そこでメーカーの開発者は、混雑するお客さんのざわめきや調理器具を扱う音が響くレストランの厨房でも確実に聞き逃さない合図とはどんなものか……を考え、新機種の電子レンジには仕上がりの合図をつけることにしたそう。そんなある日、会社の同僚たちとサイクリングに出かけた開発者は、自転車のベルに着目します。実際に路上で「チーン」とベルを鳴らしてみたところ、一緒にサイクリングを楽しんでいた人がみな開発者のほうを振り向いたことから、「これだ!」とひらめいたそう。

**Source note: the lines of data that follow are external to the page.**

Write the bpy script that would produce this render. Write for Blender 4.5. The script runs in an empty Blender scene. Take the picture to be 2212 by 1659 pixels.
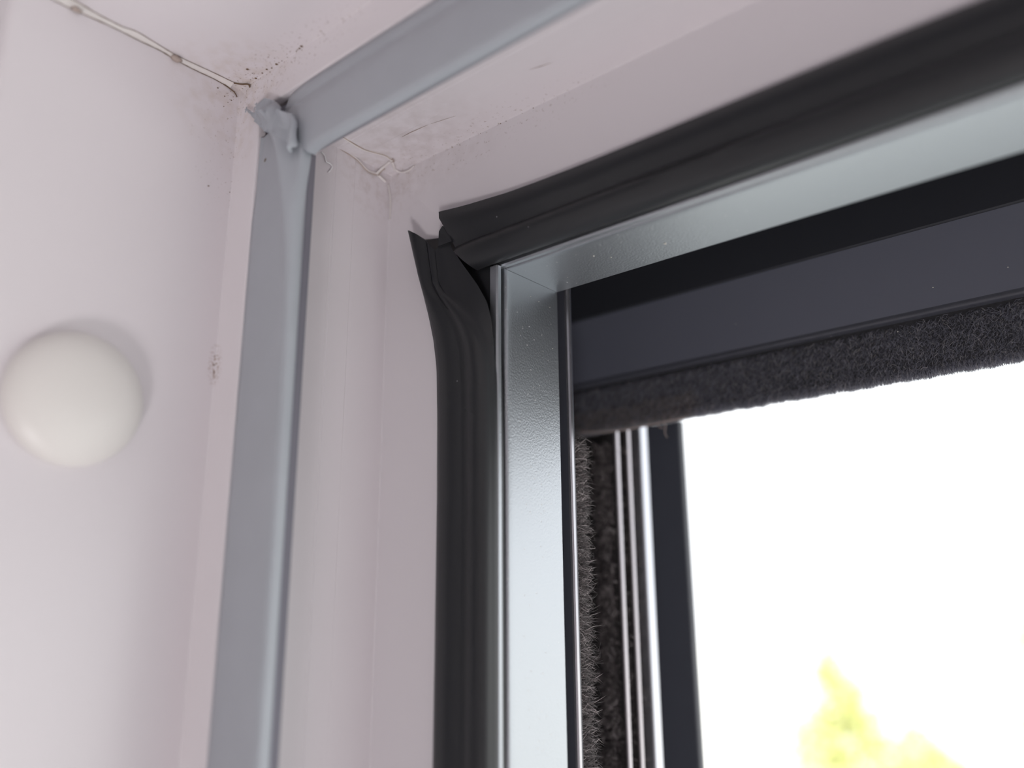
import bpy, bmesh, math, random
import numpy as np
from mathutils import Matrix, Vector, noise

random.seed(7)
rng = np.random.default_rng(7)
S = bpy.context.scene
COL = S.collection
MM = 0.001
ZT = 2.2            # height of the frame's upper reveal face above the floor (m)

# ------------------------------------------------------------------ camera
cam = bpy.data.cameras.new('camera')
cam.sensor_fit = 'HORIZONTAL'
cam.sensor_width = 17.3
cam.lens = 1829.66 / 2212.0 * 17.3
cam.clip_start = 0.002
cam.clip_end = 300
cam.dof.use_dof = True
cam.dof.focus_distance = 0.128
cam.dof.aperture_fstop = 4.2
co = bpy.data.objects.new('camera', cam)
COL.objects.link(co)
R_ = Vector((0.76876302, 0.63949898, -0.00666839))
D_ = Vector((-0.17572285, 0.20119369, -0.96366103))
F_ = Vector((-0.61491861, 0.74199875, 0.26704486))
m = Matrix((R_, -D_, -F_)).transposed().to_4x4()
m.translation = Vector((0.10149, -0.0593, ZT - 0.07649))
co.matrix_world = m
S.camera = co

# ------------------------------------------------------------------ world, sun, exposure
SKY = 1.9
w = bpy.data.worlds.new('overcast')
S.world = w
w.use_nodes = True
bgn = w.node_tree.nodes['Background']
bgn.inputs[0].default_value = (0.95, 0.98, 1.0, 1)
bgn.inputs[1].default_value = SKY
sun = bpy.data.lights.new('sun', 'SUN')
sun.energy = 6.0
sun.angle = math.radians(3)
sun.color = (1.0, 0.96, 0.88)
so = bpy.data.objects.new('sun', sun)
so.rotation_euler = (math.radians(42), 0, math.radians(12))   # high, from behind the house
so.location = (0, -4, 8)
COL.objects.link(so)
FILL_W = 34.5       # power of the added, unseen fill lamp
S.cycles.max_bounces = 6
S.view_settings.view_transform = 'Standard'
S.view_settings.look = 'None'
S.view_settings.exposure = 0.07
S.view_settings.gamma = 1.0
S.view_settings.use_curve_mapping = False

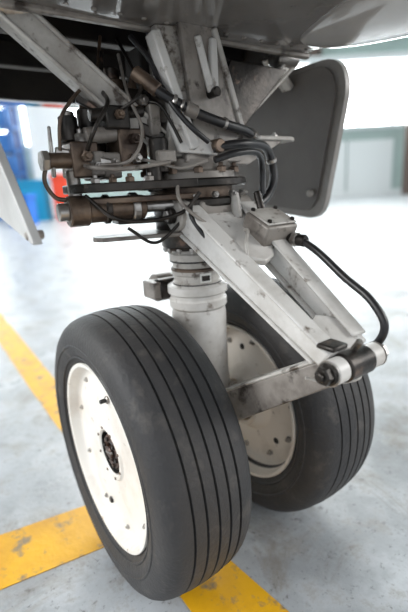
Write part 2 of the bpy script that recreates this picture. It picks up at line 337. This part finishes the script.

こうして自転車の部品メーカーから仕入れたベルを電子レンジの機能に装着したところ、電子レンジは大ヒット商品となり、現在に至ります。今では温め終了の合図は「チ〜ン」以外にも電子音の「ピーッピーッ」やブザー音など、いろいろな音が採用されていますが、それでも多くの人が電子レンジで温めることを「チンする」と言います。これは一部の地域にとどまらず、全国各地で浸透している日本ならではのニックネームとなっているわけです。

特に最近の電子レンジの機能向上はめざましく、オーブンレンジなど複合機能を持つものや、さまざまなオート機能を装備したものなど、時代とともに電子レンジは大きな進化を遂げ、複雑かつ手間のかかる料理も簡単に“チン”してくれます。今後も「チン」の愛称のままさらに進化していくに違いありません。